• _Provided material_

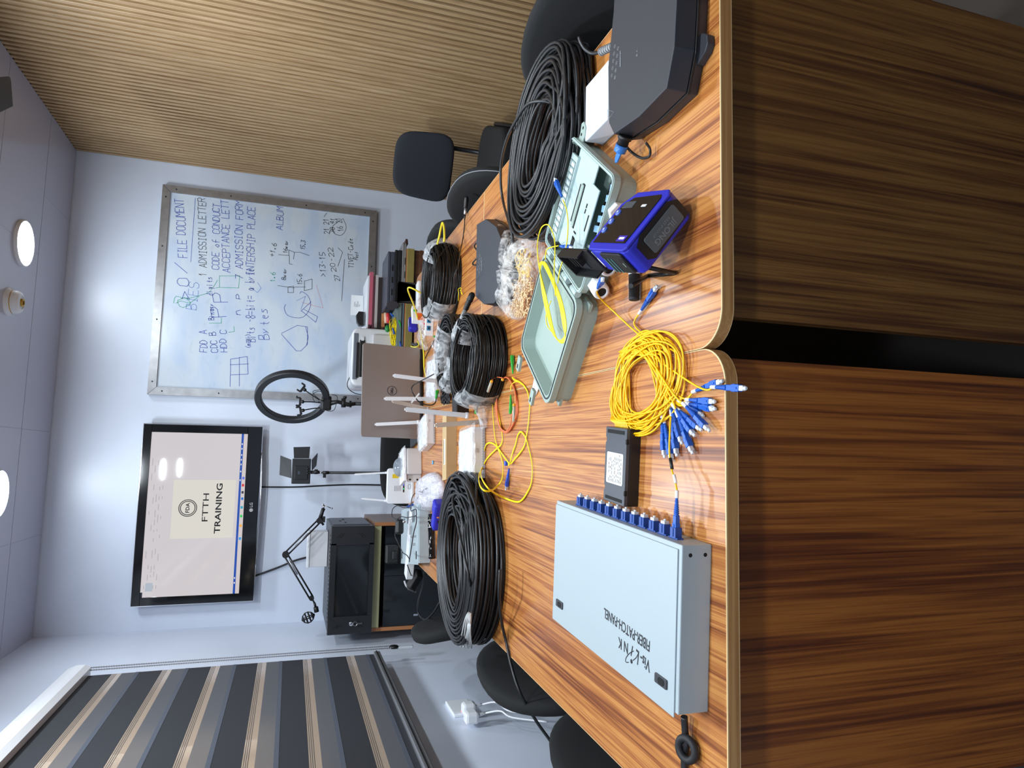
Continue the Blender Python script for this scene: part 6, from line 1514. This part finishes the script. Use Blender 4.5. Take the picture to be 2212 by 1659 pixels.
s.m(M_green).tube([PY(862,692,ys_-.03), PY(866,706,ys_-.03)], .004, 8); s.out('connectors', t)
t = thing('hand_tool', 'small red and cream handled tool beside the yellow cord bundle', 'tool', PY(838,690,KY+.08), world=True)
s = B().m(mat('tool_red', (210,60,66), .4)); s.tube([PY(838,677,KY+.04), PY(839,698,KY+.04)], .010, 8); s.out('red_handle', t); s = B().m(mat('tool_cream', (220,190,160), .4)); s.tube([PY(833,676,KY+.05), PY(834,698,KY+.05)], .009, 8); s.out('cream_handle', t)
t = thing('glue_stick', 'small green bottle cap beside the printer', 'cap', PY(837,708,KY+.06), world=True); s = B().m(mat('cap_green', (30,130,60), .4)); s.sphere(PY(837,710,KY+.05), .014, 14, (1.4,1,1)); s.out('cap', t)
t = thing('cloth_pouch', 'dark grey laptop sleeve hanging over the corner of the stacked laptops', 'sleeve', PY(840,664,KY), world=True)
s = B().m(mat('sleeve_grey', (62,56,62), .7)); s.loft([[PY(x, y, KY+dy) for x, y in ((835,655),(838,668),(850,670),(862,660),(858,652),(845,650))] for dy in (0.,.05)], smooth=False); s.out('sleeve', t)

# ------------------------------------------------------------------ socket with two plugs on the left wall
t = thing('wall_socket', 'white double socket with two white plugs on the left wall, below the blind', 'socket', PX(1003,1530,XL+.01), world=True)
q0, q1 = PX(988,1506,XL), PX(1004,1563,XL); c = (q0+q1)/2; 
s = B().m(M_white); s.box((XL+.006, c.y, c.z), (.012, .146, .086), bev=.003); s.out('plate', t)
for k, (x, y) in enumerate(((1012,1528),(1018,1547))):
    p_ = PX(x, y, XL+.035); s = B().m(M_white); s.box((XL+.032, p_.y, p_.z), (.040,.046,.048), bev=.010); s.tube([(XL+.035, p_.y, p_.z-.02), (XL+.04, p_.y, p_.z-.05)], [.007,.005], 8); s.out('plug', t)
    s = B().m(M_white); s.tube([(XL+.04, p_.y, p_.z-.05), (XL+.06, p_.y-.05, p_.z-.09), (XL+.05, p_.y-.12+k*.03, p_.z-.12), (XL+.05, p_.y-.16, p_.z-.22)], .0032, 6, smooth_path=6); s.out('flex', t)
s = B().m(emis('neon_red', (255,80,80), 2.5))
for x, y in ((997,1537),(1006,1553)): p_ = PX(x, y, XL+.0125); s.box(p_, (.002,.006,.004))
s.out('indicator', t)

# ------------------------------------------------------------------ chairs
M_mesh = mat('chair_fabric', (14,15,17), .9, bump=.3, bscale=900)
M_meshl = mat('chair_fabric_slate', (30,33,41), .85, bump=.3, bscale=900)
def back_outline(w, h, k=2.9, n=40, taper=.12):
    pts = []
    for i in range(n):
        a = 2*PI*i/n; c_, s_ = math.cos(a), math.sin(a)
        x = abs(c_)**(2/k)*math.copysign(w/2, c_); y = abs(s_)**(2/k)*math.copysign(h/2, s_); pts.append((x*(1+taper*y/h), y))
    return pts
def chair(label, x, y, rz, zt, w=.47, h=.34, tilt=.12, fab=None, k=2.6, taper=.1, group=None, seatz=.44):
    "local: sits facing +y, backrest at y = -.22"
    t = thing('office_chair', label, 'chair', (x, y, 0), rz, group); fab = fab or M_mesh
    Mb = Matrix.Translation((0, -.215, zt-h/2)) @ Matrix.Rotation(tilt, 4, 'X') @ Matrix.Rotation(PI/2, 4, 'X')   # outline x/z
    o = back_outline(w, h, k, taper=taper); s = B().m(fab); n = len(o)
    def ring(f, d):
        return [Mb @ Vector((px*f, py*f, -d - (px*f/w)**2*.10)) for px, py in o]
    s.loft([ring(.90,-.026), ring(.97,-.022), ring(1.0,-.008), ring(1.0,.004), ring(.97,.010), ring(.90,.014), ring(.70,.016), ring(.45,.017), ring(.2,.0175), ring(.03,.0175)], cap=True); bk = s.out('backrest', t)
    if 'pale seam' in label:
        s = B().m(mat('piping', (120,124,130), .6)); s.tube([Mb @ Vector((px*1.003, py*1.003, .004-(px/w)**2*.10)) for px, py in o], .0018, 5, closed=True); s.out('piping', bk)
    s = B().m(M_mesh); s.prism(rrect(.46,.44,.09, cx=0, cy=.02), seatz-.03, seatz+.03, bev=.02, seg=3); s.out('seat', t)
    s = B().m(M_black)
    for sx in (-1, 1):
        s.tube([(sx*.10,-.225,zt-h*.5), (sx*.10,-.24,zt-h-.04), (sx*.10,-.20,seatz), (sx*.10,-.05,seatz-.045)], .011, 8, smooth_path=5)
    s.out('back_bracket', t)
    for sx in (-1, 1):
        s = B().m(M_black); s.tube([(sx*.24,-.20,.012), (sx*.24,-.17,seatz-.05), (sx*.24,.17,seatz-.05), (sx*.24,.21,.012)], .011, 8, smooth_path=6); s.out('leg', t)
    s = B().m(M_black); s.tube([(-.24,-.1,seatz-.05), (.24,-.1,seatz-.05)], .009, 8); s.tube([(-.24,.1,seatz-.05), (.24,.1,seatz-.05)], .009, 8); s.out('cross_bar', t)
    return t
# local +y turned towards the desks
chair('black fabric chair pushed in at the left side, beside the hanging black cable', -.56+.215, 1.74, -PI/2, .765, w=.58, h=.36, tilt=.10, k=2.3)
chair('black fabric chair at the near left, cut off by the picture edge', -.575+.215, 1.175, -PI/2, .765, w=.56, h=.34, tilt=.10, k=2.3)
chair('black fabric chair behind the thick cable coil and in front of the glass cabinet', -.64+.215, 2.62, -PI/2+.15, .80, w=.50, h=.34, tilt=.10)
chair('large black chair at the near right, behind the coil of thick cable', .88-.215, 1.14, PI/2, .852, w=.60, h=.40, tilt=.12, k=2.4)
chair('black chair with a pale seam, between the turned chair and the desk edge', .88-.215, 2.10, PI/2, .805, w=.50, h=.34, tilt=.12, k=2.4)
chair('black chair at the far end of the right side, behind the looping yellow cable', .90-.215, 2.62, PI/2, .775, w=.48, h=.34, tilt=.10)
c = PY(918,350,3.1)
chair('slate black chair standing turned against the slatted wall', c.x-.12, c.y-.19, math.radians(152), c.z+.150, w=.31, h=.285, tilt=.05, fab=M_meshl, k=4.0, taper=-.14)
c0, c1 = PY(822,945,3.42), PY(835,1095,3.42)
chair('tall black chair at the far head of the desks, behind the standing white router', (PY(830,1010,3.4).x+.09), 3.42-.215, PI, PY(821,1000,3.42).z, w=.56, h=.46, tilt=0, k=4.5, taper=.05)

• _What is asked_
Make an exact copy of the data, leaving its pictures out.

• _Answer in full_
Continue the Blender Python script for this scene: part 6, from line 1514. This part finishes the script. Use Blender 4.5. Take the picture to be 2212 by 1659 pixels.
s.m(M_green).tube([PY(862,692,ys_-.03), PY(866,706,ys_-.03)], .004, 8); s.out('connectors', t)
t = thing('hand_tool', 'small red and cream handled tool beside the yellow cord bundle', 'tool', PY(838,690,KY+.08), world=True)
s = B().m(mat('tool_red', (210,60,66), .4)); s.tube([PY(838,677,KY+.04), PY(839,698,KY+.04)], .010, 8); s.out('red_handle', t); s = B().m(mat('tool_cream', (220,190,160), .4)); s.tube([PY(833,676,KY+.05), PY(834,698,KY+.05)], .009, 8); s.out('cream_handle', t)
t = thing('glue_stick', 'small green bottle cap beside the printer', 'cap', PY(837,708,KY+.06), world=True); s = B().m(mat('cap_green', (30,130,60), .4)); s.sphere(PY(837,710,KY+.05), .014, 14, (1.4,1,1)); s.out('cap', t)
t = thing('cloth_pouch', 'dark grey laptop sleeve hanging over the corner of the stacked laptops', 'sleeve', PY(840,664,KY), world=True)
s = B().m(mat('sleeve_grey', (62,56,62), .7)); s.loft([[PY(x, y, KY+dy) for x, y in ((835,655),(838,668),(850,670),(862,660),(858,652),(845,650))] for dy in (0.,.05)], smooth=False); s.out('sleeve', t)

# ------------------------------------------------------------------ socket with two plugs on the left wall
t = thing('wall_socket', 'white double socket with two white plugs on the left wall, below the blind', 'socket', PX(1003,1530,XL+.01), world=True)
q0, q1 = PX(988,1506,XL), PX(1004,1563,XL); c = (q0+q1)/2; 
s = B().m(M_white); s.box((XL+.006, c.y, c.z), (.012, .146, .086), bev=.003); s.out('plate', t)
for k, (x, y) in enumerate(((1012,1528),(1018,1547))):
    p_ = PX(x, y, XL+.035); s = B().m(M_white); s.box((XL+.032, p_.y, p_.z), (.040,.046,.048), bev=.010); s.tube([(XL+.035, p_.y, p_.z-.02), (XL+.04, p_.y, p_.z-.05)], [.007,.005], 8); s.out('plug', t)
    s = B().m(M_white); s.tube([(XL+.04, p_.y, p_.z-.05), (XL+.06, p_.y-.05, p_.z-.09), (XL+.05, p_.y-.12+k*.03, p_.z-.12), (XL+.05, p_.y-.16, p_.z-.22)], .0032, 6, smooth_path=6); s.out('flex', t)
s = B().m(emis('neon_red', (255,80,80), 2.5))
for x, y in ((997,1537),(1006,1553)): p_ = PX(x, y, XL+.0125); s.box(p_, (.002,.006,.004))
s.out('indicator', t)

# ------------------------------------------------------------------ chairs
M_mesh = mat('chair_fabric', (14,15,17), .9, bump=.3, bscale=900)
M_meshl = mat('chair_fabric_slate', (30,33,41), .85, bump=.3, bscale=900)
def back_outline(w, h, k=2.9, n=40, taper=.12):
    pts = []
    for i in range(n):
        a = 2*PI*i/n; c_, s_ = math.cos(a), math.sin(a)
        x = abs(c_)**(2/k)*math.copysign(w/2, c_); y = abs(s_)**(2/k)*math.copysign(h/2, s_); pts.append((x*(1+taper*y/h), y))
    return pts
def chair(label, x, y, rz, zt, w=.47, h=.34, tilt=.12, fab=None, k=2.6, taper=.1, group=None, seatz=.44):
    "local: sits facing +y, backrest at y = -.22"
    t = thing('office_chair', label, 'chair', (x, y, 0), rz, group); fab = fab or M_mesh
    Mb = Matrix.Translation((0, -.215, zt-h/2)) @ Matrix.Rotation(tilt, 4, 'X') @ Matrix.Rotation(PI/2, 4, 'X')   # outline x/z
    o = back_outline(w, h, k, taper=taper); s = B().m(fab); n = len(o)
    def ring(f, d):
        return [Mb @ Vector((px*f, py*f, -d - (px*f/w)**2*.10)) for px, py in o]
    s.loft([ring(.90,-.026), ring(.97,-.022), ring(1.0,-.008), ring(1.0,.004), ring(.97,.010), ring(.90,.014), ring(.70,.016), ring(.45,.017), ring(.2,.0175), ring(.03,.0175)], cap=True); bk = s.out('backrest', t)
    if 'pale seam' in label:
        s = B().m(mat('piping', (120,124,130), .6)); s.tube([Mb @ Vector((px*1.003, py*1.003, .004-(px/w)**2*.10)) for px, py in o], .0018, 5, closed=True); s.out('piping', bk)
    s = B().m(M_mesh); s.prism(rrect(.46,.44,.09, cx=0, cy=.02), seatz-.03, seatz+.03, bev=.02, seg=3); s.out('seat', t)
    s = B().m(M_black)
    for sx in (-1, 1):
        s.tube([(sx*.10,-.225,zt-h*.5), (sx*.10,-.24,zt-h-.04), (sx*.10,-.20,seatz), (sx*.10,-.05,seatz-.045)], .011, 8, smooth_path=5)
    s.out('back_bracket', t)
    for sx in (-1, 1):
        s = B().m(M_black); s.tube([(sx*.24,-.20,.012), (sx*.24,-.17,seatz-.05), (sx*.24,.17,seatz-.05), (sx*.24,.21,.012)], .011, 8, smooth_path=6); s.out('leg', t)
    s = B().m(M_black); s.tube([(-.24,-.1,seatz-.05), (.24,-.1,seatz-.05)], .009, 8); s.tube([(-.24,.1,seatz-.05), (.24,.1,seatz-.05)], .009, 8); s.out('cross_bar', t)
    return t
# local +y turned towards the desks
chair('black fabric chair pushed in at the left side, beside the hanging black cable', -.56+.215, 1.74, -PI/2, .765, w=.58, h=.36, tilt=.10, k=2.3)
chair('black fabric chair at the near left, cut off by the picture edge', -.575+.215, 1.175, -PI/2, .765, w=.56, h=.34, tilt=.10, k=2.3)
chair('black fabric chair behind the thick cable coil and in front of the glass cabinet', -.64+.215, 2.62, -PI/2+.15, .80, w=.50, h=.34, tilt=.10)
chair('large black chair at the near right, behind the coil of thick cable', .88-.215, 1.14, PI/2, .852, w=.60, h=.40, tilt=.12, k=2.4)
chair('black chair with a pale seam, between the turned chair and the desk edge', .88-.215, 2.10, PI/2, .805, w=.50, h=.34, tilt=.12, k=2.4)
chair('black chair at the far end of the right side, behind the looping yellow cable', .90-.215, 2.62, PI/2, .775, w=.48, h=.34, tilt=.10)
c = PY(918,350,3.1)
chair('slate black chair standing turned against the slatted wall', c.x-.12, c.y-.19, math.radians(152), c.z+.150, w=.31, h=.285, tilt=.05, fab=M_meshl, k=4.0, taper=-.14)
c0, c1 = PY(822,945,3.42), PY(835,1095,3.42)
chair('tall black chair at the far head of the desks, behind the standing white router', (PY(830,1010,3.4).x+.09), 3.42-.215, PI, PY(821,1000,3.42).z, w=.56, h=.46, tilt=0, k=4.5, taper=.05)